Wednesday 23 October 2013

What is the Role of the Teacher?

Outside our new home we have a magnificent black walnut tree, from all aspects of our small apartment we can see the solid grey/brown of its sturdy trunk, at night we hear the wind rushing through the leaves and the soft sway of its boughs.  Its height dwarfs the newly built wooden pavilions; it has come from another land, as have so many in the community we have recently joined.  

Lately I have been reminded on two separate and very different occasions of the power of the technological advances that have been made over the last decades, notably in the area of communication which has increased the potential for human connection all over the world.  However, this is not being mirrored with any sense of change in the quality of human relationships: wars continue; fragmentation of communities continues; greed and exploitation abound.  In addition to this there is ever increasing evidence of the dehumanising of much of humanity.  Systems, profits, economics and policies are destroying the lives of the poor, the vulnerable, the weak and the powerless in all parts of the world.
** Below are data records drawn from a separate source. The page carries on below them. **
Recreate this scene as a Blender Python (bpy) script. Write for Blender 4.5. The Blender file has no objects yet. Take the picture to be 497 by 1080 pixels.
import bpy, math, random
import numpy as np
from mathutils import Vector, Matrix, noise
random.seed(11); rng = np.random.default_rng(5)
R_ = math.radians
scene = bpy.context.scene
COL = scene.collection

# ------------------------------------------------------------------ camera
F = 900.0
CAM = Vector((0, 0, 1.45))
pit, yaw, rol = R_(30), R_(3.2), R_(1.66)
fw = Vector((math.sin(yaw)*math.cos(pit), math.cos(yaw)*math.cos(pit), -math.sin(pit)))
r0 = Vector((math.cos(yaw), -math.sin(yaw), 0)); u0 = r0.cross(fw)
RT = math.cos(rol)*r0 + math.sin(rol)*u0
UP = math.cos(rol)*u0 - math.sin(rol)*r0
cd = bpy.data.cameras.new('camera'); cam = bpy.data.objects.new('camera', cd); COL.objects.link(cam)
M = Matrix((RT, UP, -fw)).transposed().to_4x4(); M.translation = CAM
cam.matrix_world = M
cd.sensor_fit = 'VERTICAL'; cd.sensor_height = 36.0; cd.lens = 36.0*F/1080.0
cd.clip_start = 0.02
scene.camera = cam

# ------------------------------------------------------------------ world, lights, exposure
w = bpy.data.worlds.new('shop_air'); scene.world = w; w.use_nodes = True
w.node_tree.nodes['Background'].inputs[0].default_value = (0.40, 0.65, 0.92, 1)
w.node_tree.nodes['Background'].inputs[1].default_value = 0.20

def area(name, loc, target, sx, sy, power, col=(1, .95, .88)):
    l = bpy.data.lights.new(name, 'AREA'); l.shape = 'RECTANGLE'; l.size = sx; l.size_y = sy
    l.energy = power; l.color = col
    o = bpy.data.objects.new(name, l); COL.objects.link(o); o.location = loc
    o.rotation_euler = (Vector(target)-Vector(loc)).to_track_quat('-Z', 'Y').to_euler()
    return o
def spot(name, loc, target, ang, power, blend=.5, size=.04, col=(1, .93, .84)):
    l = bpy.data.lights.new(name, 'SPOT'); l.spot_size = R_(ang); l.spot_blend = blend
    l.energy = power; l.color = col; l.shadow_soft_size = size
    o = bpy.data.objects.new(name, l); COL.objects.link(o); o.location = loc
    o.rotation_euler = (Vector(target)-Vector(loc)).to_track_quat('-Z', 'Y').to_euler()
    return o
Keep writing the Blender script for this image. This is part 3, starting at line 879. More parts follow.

So what as an educator can I do?  For I must do something.  Years ago, just before finishing my course in education, I heard some people discussing teachers referring to that group as ‘a bunch of mischief-makers’.  Since then I have caught myself from time to time being drawn into the mass of people whose view of the young has not changed much since the Victorian era, finding myself being inadvertently institutionalised.  However, where I am now this role of the teacher is being challenged and that is why I am here.  In a community where the intentions of the place are explicit in learning about the whole of life, then it is incumbent upon all of us to explore all aspects of living.  However, there is a danger here that in such beautiful surroundings, superb healthy food, comfortable living, where there is intentionally no pressure, day to day life slips into a goldfish bowl of self-absorption and complacency that separates the community from the outside world: the inner from the outer. So finding a means to connect with the outer world is very important and to explore the conditions where the teacher becomes the student and the student the teacher, and falling back on the authority of knowledge and experience is not enough.   Being a conduit of expertise to furnish the desire for certainty is no longer the role of the teacher in a world where living is a process of uncertainty.  Interestingly, many of us, staff and students, have been experiencing moments frustration, inertia, and doubt, typical of the transitional stage in the movement towards radical change.

One of those groups that have been dehumanised are adolescents; not necessarily children, nor young adults; but those in their teenage years who are coerced into schooling, regimented, uniformed, and plagued by exams.  Across the world this section of humanity is being programmed into becoming economic units, exploited, dependent on the stimulation of entertainment, shaped by narrow ideas of success and haunted by the dark shadow of failure – whatever that might mean.  It seems to me that it is the role of the teacher to question these assumptions with the students, to listen and not to preach, direct or adopt the authority of superior knowledge.   For this to happen there must be a relationship that is based on trust and affection and that may not happen quickly for these qualities are not necessarily found easily.  Steps are being taken, hesitantly, carefully for we are all human beings.